E poi c’è il consumo del suolo, appunto. Asfalto e cemento, strade e abitazioni. Molte volte inutili le prime e vuote le seconde. Ci ritroviamo una montagna di abitazioni invendute o sfitte, mentre l’emergenza sfratti diventa sempre più pressante. Una contraddizione insopportabile. Del resto, i Comuni hanno per tanti anni tratto sostentamento dagli oneri di urbanizzazione, lasciando campo libero ai cantieri. Qualcuno, nonostante la crisi edilizia, è ancora tentato, senza capire che - alla lunga - il danno è maggiore del beneficio.
Insomma, l’elenco è lungo. Cosa fare?
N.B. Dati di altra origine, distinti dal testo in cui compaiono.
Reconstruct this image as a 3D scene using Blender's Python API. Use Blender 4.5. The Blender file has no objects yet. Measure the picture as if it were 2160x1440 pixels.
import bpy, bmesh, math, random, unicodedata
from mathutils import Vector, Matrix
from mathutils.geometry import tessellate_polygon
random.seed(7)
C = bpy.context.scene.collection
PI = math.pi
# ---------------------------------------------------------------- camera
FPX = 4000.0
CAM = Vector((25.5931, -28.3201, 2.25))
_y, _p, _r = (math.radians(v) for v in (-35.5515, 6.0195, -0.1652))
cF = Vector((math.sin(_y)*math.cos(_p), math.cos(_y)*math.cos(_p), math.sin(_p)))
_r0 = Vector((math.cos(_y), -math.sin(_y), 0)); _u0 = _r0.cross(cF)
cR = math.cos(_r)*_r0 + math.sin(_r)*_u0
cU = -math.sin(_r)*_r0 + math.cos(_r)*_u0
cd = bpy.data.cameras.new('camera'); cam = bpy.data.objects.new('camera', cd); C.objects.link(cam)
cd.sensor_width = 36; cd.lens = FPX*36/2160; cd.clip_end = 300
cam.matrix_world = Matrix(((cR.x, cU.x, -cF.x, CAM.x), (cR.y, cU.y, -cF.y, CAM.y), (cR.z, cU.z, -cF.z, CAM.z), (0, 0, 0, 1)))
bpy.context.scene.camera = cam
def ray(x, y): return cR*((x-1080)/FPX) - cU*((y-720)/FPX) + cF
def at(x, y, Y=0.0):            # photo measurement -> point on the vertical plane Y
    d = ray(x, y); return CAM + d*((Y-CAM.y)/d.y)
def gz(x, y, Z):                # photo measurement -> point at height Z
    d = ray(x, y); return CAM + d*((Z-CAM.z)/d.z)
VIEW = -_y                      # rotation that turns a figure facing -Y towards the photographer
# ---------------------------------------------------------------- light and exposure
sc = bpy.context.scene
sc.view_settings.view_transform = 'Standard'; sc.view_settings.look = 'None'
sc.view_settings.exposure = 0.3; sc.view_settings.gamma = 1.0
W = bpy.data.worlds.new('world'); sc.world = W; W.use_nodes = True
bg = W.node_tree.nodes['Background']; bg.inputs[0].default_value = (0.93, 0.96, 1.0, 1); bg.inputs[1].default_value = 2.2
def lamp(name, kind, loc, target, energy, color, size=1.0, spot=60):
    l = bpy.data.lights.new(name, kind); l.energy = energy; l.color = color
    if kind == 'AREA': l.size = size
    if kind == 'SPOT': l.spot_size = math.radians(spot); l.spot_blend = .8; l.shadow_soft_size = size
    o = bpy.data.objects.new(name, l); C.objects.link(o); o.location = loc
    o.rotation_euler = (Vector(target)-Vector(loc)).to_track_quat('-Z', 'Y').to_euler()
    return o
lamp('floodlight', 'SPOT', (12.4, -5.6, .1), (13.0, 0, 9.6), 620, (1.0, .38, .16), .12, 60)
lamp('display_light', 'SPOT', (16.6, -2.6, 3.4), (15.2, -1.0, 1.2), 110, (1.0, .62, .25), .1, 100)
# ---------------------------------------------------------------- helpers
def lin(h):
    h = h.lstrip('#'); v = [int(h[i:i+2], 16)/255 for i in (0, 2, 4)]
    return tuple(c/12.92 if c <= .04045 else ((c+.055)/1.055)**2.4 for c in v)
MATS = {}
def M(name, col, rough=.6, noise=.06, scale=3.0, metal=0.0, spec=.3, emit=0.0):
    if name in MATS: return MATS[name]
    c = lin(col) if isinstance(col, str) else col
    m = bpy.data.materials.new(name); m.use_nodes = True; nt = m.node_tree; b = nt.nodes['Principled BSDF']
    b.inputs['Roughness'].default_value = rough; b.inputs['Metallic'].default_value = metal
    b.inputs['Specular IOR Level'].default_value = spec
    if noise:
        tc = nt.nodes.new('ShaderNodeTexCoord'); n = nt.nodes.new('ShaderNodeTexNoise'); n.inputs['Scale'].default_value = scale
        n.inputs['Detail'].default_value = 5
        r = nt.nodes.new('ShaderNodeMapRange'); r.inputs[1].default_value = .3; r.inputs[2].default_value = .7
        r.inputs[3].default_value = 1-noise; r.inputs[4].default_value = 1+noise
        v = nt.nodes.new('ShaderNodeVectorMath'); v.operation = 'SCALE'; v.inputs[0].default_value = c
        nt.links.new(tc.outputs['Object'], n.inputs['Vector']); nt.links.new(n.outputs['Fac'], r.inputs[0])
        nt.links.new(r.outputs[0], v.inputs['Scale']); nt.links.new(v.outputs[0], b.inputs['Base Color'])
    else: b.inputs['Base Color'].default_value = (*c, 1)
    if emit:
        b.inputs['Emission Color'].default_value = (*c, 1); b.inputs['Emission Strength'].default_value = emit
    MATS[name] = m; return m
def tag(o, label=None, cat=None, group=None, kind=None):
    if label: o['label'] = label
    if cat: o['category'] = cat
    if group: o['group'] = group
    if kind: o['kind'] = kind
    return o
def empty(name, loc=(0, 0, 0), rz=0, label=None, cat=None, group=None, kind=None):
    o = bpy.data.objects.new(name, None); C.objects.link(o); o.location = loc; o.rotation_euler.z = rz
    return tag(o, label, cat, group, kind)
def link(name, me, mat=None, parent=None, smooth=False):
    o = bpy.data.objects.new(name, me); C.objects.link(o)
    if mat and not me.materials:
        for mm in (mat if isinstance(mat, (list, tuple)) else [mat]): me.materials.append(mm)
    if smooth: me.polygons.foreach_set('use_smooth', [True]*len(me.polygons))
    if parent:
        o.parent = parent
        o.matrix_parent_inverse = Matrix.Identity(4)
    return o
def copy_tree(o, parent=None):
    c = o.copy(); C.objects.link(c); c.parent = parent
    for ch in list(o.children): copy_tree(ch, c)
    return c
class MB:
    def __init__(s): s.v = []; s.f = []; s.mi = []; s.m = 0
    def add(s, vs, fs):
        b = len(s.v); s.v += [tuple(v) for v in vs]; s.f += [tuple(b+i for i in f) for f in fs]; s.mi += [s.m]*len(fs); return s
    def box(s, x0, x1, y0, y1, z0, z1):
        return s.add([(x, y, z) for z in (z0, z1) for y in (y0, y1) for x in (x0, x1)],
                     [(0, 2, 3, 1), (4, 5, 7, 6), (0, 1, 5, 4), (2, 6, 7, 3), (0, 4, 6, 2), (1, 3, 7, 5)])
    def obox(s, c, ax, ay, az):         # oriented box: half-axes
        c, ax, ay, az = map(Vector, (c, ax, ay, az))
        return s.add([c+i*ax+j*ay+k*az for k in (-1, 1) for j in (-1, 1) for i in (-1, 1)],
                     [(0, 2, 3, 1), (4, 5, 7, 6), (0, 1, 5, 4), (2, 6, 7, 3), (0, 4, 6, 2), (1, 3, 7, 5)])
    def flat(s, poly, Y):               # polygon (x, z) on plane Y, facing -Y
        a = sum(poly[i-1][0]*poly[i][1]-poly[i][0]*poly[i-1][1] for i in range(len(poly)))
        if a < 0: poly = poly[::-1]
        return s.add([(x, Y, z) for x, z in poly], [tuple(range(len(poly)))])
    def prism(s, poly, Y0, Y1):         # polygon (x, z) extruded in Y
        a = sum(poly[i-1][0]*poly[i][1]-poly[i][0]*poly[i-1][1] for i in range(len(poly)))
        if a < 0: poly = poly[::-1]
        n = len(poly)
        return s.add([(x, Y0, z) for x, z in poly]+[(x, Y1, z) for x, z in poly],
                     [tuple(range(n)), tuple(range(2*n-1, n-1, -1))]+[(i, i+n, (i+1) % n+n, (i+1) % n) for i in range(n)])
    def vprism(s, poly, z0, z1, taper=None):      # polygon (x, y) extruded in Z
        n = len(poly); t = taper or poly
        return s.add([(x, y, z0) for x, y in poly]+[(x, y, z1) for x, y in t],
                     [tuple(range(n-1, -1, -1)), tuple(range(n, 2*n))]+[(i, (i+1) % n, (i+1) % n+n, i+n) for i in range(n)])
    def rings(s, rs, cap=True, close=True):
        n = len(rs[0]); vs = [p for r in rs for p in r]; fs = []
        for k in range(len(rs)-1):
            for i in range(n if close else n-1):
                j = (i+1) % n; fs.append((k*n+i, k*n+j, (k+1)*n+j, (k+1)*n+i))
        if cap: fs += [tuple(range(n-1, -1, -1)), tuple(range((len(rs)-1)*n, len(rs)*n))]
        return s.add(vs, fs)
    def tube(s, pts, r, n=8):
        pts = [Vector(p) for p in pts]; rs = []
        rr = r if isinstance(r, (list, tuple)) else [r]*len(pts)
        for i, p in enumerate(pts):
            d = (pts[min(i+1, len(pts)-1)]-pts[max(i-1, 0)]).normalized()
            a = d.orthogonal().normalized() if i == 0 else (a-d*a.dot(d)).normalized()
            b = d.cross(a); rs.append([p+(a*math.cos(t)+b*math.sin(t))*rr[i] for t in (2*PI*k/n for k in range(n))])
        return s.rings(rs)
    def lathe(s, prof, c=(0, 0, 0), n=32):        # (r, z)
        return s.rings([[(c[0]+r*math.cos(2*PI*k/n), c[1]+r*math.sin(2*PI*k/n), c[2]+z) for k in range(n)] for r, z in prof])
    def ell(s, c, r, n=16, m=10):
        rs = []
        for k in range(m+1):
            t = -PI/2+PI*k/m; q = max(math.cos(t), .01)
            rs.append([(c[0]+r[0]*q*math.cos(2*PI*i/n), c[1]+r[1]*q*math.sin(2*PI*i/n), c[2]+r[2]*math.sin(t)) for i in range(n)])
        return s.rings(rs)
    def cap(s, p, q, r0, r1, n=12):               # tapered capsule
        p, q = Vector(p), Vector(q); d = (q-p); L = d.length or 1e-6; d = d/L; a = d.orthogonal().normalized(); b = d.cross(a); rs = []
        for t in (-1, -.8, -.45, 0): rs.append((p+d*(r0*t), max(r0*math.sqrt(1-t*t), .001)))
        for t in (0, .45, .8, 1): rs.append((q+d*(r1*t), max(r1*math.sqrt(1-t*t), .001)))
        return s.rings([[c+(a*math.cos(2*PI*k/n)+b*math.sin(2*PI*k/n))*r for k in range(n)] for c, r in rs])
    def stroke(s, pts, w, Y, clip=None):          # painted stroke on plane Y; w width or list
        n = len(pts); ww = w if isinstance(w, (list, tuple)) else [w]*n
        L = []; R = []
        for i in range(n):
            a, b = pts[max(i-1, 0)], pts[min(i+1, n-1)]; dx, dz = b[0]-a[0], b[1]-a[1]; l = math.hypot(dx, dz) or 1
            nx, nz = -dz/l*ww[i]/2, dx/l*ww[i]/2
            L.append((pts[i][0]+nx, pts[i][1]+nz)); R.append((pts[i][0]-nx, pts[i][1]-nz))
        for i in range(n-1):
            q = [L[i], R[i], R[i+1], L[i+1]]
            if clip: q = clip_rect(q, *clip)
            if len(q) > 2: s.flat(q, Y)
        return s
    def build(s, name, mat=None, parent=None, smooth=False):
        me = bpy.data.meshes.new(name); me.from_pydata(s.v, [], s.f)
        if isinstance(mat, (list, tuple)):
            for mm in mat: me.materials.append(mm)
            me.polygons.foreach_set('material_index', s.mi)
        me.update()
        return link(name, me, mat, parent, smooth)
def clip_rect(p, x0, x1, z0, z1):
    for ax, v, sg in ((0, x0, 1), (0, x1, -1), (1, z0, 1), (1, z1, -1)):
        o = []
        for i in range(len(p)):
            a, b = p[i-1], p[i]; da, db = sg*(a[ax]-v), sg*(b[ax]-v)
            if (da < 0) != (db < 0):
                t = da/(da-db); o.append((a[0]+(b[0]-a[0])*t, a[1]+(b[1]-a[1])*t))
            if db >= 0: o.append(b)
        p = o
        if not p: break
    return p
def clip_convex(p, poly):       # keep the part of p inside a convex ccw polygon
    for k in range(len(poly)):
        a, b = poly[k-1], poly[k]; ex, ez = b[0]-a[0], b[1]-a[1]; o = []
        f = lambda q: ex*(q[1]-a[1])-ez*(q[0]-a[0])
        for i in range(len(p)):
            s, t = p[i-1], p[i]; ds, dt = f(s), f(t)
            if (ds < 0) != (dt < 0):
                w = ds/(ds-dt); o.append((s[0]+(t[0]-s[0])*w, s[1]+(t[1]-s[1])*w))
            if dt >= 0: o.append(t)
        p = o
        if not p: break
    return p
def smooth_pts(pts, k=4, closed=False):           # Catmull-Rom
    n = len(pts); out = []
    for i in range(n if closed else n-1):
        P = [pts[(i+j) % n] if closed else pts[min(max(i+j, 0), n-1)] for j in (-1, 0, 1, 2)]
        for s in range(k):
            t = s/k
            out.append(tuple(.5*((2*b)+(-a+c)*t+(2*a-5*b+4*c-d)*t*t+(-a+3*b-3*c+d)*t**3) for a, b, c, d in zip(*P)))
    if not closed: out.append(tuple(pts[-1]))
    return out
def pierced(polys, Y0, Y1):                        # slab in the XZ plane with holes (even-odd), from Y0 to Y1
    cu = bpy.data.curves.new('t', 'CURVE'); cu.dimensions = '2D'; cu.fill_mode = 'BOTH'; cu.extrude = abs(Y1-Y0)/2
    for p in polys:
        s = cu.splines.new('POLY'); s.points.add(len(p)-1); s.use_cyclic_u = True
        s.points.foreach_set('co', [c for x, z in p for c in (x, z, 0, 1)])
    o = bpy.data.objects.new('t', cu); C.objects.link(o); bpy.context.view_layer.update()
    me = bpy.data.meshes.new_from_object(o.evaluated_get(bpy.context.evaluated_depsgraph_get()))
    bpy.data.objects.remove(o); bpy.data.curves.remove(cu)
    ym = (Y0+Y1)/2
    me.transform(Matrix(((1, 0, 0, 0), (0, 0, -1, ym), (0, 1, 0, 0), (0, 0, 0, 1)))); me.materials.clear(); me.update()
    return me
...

Il lettore colpisce nel segno quando sostiene che si tratta di un fatto culturale. Significa cambiare visuale, abbandonare logiche passate per determinare nuove priorità. Che non si scontrano con l’economia, anzi. Basta con altro cemento vuol dire concentrarsi sul risanamento del vecchio: adeguandolo agli standard qualitativi sul risparmio energetico (altro vantaggio per l’ambiente). Significa pensare al destino delle aree dismesse, un tema che prima o poi Brescia dovrà seriamente prendere in considerazione nel suo complesso, facendo i conti con la realtà: inutile pensare a grandi progetti se non ci sono risorse (pubbliche o private), meglio ragionare sulle alternative. Sapendo che ci vorranno decenni. 
Tocca alla Politica (con la P maiuscola) fare le scelte giuste, e alla svelta. La green economy è il futuro, dicono sempre più spesso gli esperti: quello è l’orizzonte che mette insieme lavoro ed ambiente. Peccato che resti uno slogan. Un po’ ovunque, ma soprattutto in Italia dove cambiare è sempre maledettamente difficile. Ma non c’è alternativa se non vogliamo soffocare fra il cemento e i veleni. (e. mir.)